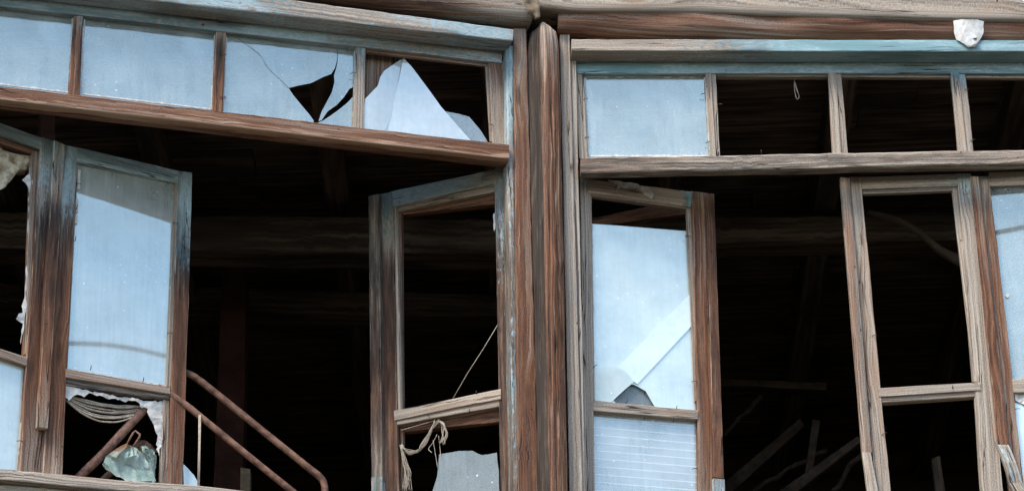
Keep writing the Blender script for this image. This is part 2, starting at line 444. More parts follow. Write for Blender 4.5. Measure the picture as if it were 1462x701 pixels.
board('stile', ((697, 86), (727, 88)), ((704, 206), (726, 210)), mul, .045, [(0, (.1, .7, .3)), (.3, (.05, .5, .25)), (1, (.15, .0, .15))], tl)
board('stile', ((-150, -15), (-120, -15)), ((-150, 110), (-122, 112)), mul, .045, (.3, .4, .2), tl)
bd = FL.off(.004)
board('glazing_bead', ((522, 70), (523, 74)), ((698, 90), (698, 96)), bd, .012, (.0, .6, .2), tl, bev=.001, wob=.001)
board('glazing_bead', ((693, 92), (698, 92)), ((700, 202), (705, 203)), bd, .012, (.0, .4, .2), tl, bev=.001, wob=.001)
gp = FL.off(-.006)
sheet('glass_pane', [(-122, -10), (106, 17), (101, 136), (-124, 108)], gp, .003, 'dusty_glass', tl)
sheet('glass_pane', [(119, 22), (309, 42), (304, 160), (114, 138)], gp, .003, 'dusty_glass', tl)
putty([(121, 24), (307, 43), (302, 156), (116, 134)], gp, tl, (0, 1, 2, 3), 1.2)
putty([(-120, -8), (104, 19), (99, 132), (-120, 106)], gp, tl, (1, 2), 1.2)
putty([(324, 47), (507, 67), (505, 179), (319, 158)], gp, tl, (1, 3), 1.0)
# cracked pane: three pieces still in place
pieceA = [(322, 46), (482, 66), (481, 88), (478, 98), (473, 106), (462, 110), (444, 119), (428, 122), (412, 126),
          (420, 138), (432, 152), (441, 163), (448, 172), (447, 178), (318, 164)]
pieceB = [(482.6, 66), (508, 69), (506, 124), (499, 127), (491, 139), (481, 150), (468, 159), (459, 172), (455, 173),
          (459, 160), (466, 147), (474, 132), (477.5, 118), (477, 108), (480, 98), (482, 88)]
pieceC = [(448, 178), (456, 174.5), (461, 172.5), (474, 164), (485, 156), (497, 146), (506, 136), (505, 186)]
sheet('broken_pane', pieceA, gp, .003, 'dusty_glass', tl)
sheet('broken_pane', pieceB, Plane(gp.at(490, 110), 17.2), .003, 'dusty_glass', tl)
sheet('broken_pane', pieceC, gp, .003, 'dusty_glass', tl)
ck = catmull([gp.off(.001).at(*q) for q in ((338, 54), (352, 64), (372, 80), (383, 98), (398, 112), (412, 126))], 4)
tube('crack', ck, .0006, 'nail_iron', tl, 5)
# smashed pane: a tall white shard and a low clear one
SHP = FL.off(-.012).at(560, 150)
sheet('glass_shard', [(576, 83), (559, 165), (549, 189), (518, 186), (521, 142), (540, 122), (543, 110), (549, 101)], Plane(SHP, 27), .003, 'clear_shard', tl)
sheet('glass_shard', [(576, 83), (588, 96), (597, 108), (612, 128), (630, 153), (652, 178), (674, 203), (549, 189), (559, 165)], Plane(SHP, 17), .003, 'clear_shard', tl)
sheet('glass_shard', [(521, 141), (538, 150), (556, 156), (577, 160), (599, 158), (615, 157), (634, 159), (656, 163), (670, 167), (686, 186), (698, 205), (518, 186)],
      FL.off(-.024), .003, 'thin_shard', tl)
for a in ((319, 78, 5), (319, 138, -5), (505, 104, 8), (300, 37, 100), (495, 70, 130), (62, 14, 110), (318, 140, -6), (701, 178, -20)):
    nail(a[0], a[1], mul if a[0] in (319, 505, 318, 701) else gp, tl, a[2], .02)
naildot(290, 36, FL.off(.021), tl, .005)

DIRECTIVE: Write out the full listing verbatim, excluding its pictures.

RESULT OF THE EXERCISE:
Keep writing the Blender script for this image. This is part 2, starting at line 444. More parts follow. Write for Blender 4.5. Measure the picture as if it were 1462x701 pixels.
board('stile', ((697, 86), (727, 88)), ((704, 206), (726, 210)), mul, .045, [(0, (.1, .7, .3)), (.3, (.05, .5, .25)), (1, (.15, .0, .15))], tl)
board('stile', ((-150, -15), (-120, -15)), ((-150, 110), (-122, 112)), mul, .045, (.3, .4, .2), tl)
bd = FL.off(.004)
board('glazing_bead', ((522, 70), (523, 74)), ((698, 90), (698, 96)), bd, .012, (.0, .6, .2), tl, bev=.001, wob=.001)
board('glazing_bead', ((693, 92), (698, 92)), ((700, 202), (705, 203)), bd, .012, (.0, .4, .2), tl, bev=.001, wob=.001)
gp = FL.off(-.006)
sheet('glass_pane', [(-122, -10), (106, 17), (101, 136), (-124, 108)], gp, .003, 'dusty_glass', tl)
sheet('glass_pane', [(119, 22), (309, 42), (304, 160), (114, 138)], gp, .003, 'dusty_glass', tl)
putty([(121, 24), (307, 43), (302, 156), (116, 134)], gp, tl, (0, 1, 2, 3), 1.2)
putty([(-120, -8), (104, 19), (99, 132), (-120, 106)], gp, tl, (1, 2), 1.2)
putty([(324, 47), (507, 67), (505, 179), (319, 158)], gp, tl, (1, 3), 1.0)
# cracked pane: three pieces still in place
pieceA = [(322, 46), (482, 66), (481, 88), (478, 98), (473, 106), (462, 110), (444, 119), (428, 122), (412, 126),
          (420, 138), (432, 152), (441, 163), (448, 172), (447, 178), (318, 164)]
pieceB = [(482.6, 66), (508, 69), (506, 124), (499, 127), (491, 139), (481, 150), (468, 159), (459, 172), (455, 173),
          (459, 160), (466, 147), (474, 132), (477.5, 118), (477, 108), (480, 98), (482, 88)]
pieceC = [(448, 178), (456, 174.5), (461, 172.5), (474, 164), (485, 156), (497, 146), (506, 136), (505, 186)]
sheet('broken_pane', pieceA, gp, .003, 'dusty_glass', tl)
sheet('broken_pane', pieceB, Plane(gp.at(490, 110), 17.2), .003, 'dusty_glass', tl)
sheet('broken_pane', pieceC, gp, .003, 'dusty_glass', tl)
ck = catmull([gp.off(.001).at(*q) for q in ((338, 54), (352, 64), (372, 80), (383, 98), (398, 112), (412, 126))], 4)
tube('crack', ck, .0006, 'nail_iron', tl, 5)
# smashed pane: a tall white shard and a low clear one
SHP = FL.off(-.012).at(560, 150)
sheet('glass_shard', [(576, 83), (559, 165), (549, 189), (518, 186), (521, 142), (540, 122), (543, 110), (549, 101)], Plane(SHP, 27), .003, 'clear_shard', tl)
sheet('glass_shard', [(576, 83), (588, 96), (597, 108), (612, 128), (630, 153), (652, 178), (674, 203), (549, 189), (559, 165)], Plane(SHP, 17), .003, 'clear_shard', tl)
sheet('glass_shard', [(521, 141), (538, 150), (556, 156), (577, 160), (599, 158), (615, 157), (634, 159), (656, 163), (670, 167), (686, 186), (698, 205), (518, 186)],
      FL.off(-.024), .003, 'thin_shard', tl)
for a in ((319, 78, 5), (319, 138, -5), (505, 104, 8), (300, 37, 100), (495, 70, 130), (62, 14, 110), (318, 140, -6), (701, 178, -20)):
    nail(a[0], a[1], mul if a[0] in (319, 505, 318, 701) else gp, tl, a[2], .02)
naildot(290, 36, FL.off(.021), tl, .005)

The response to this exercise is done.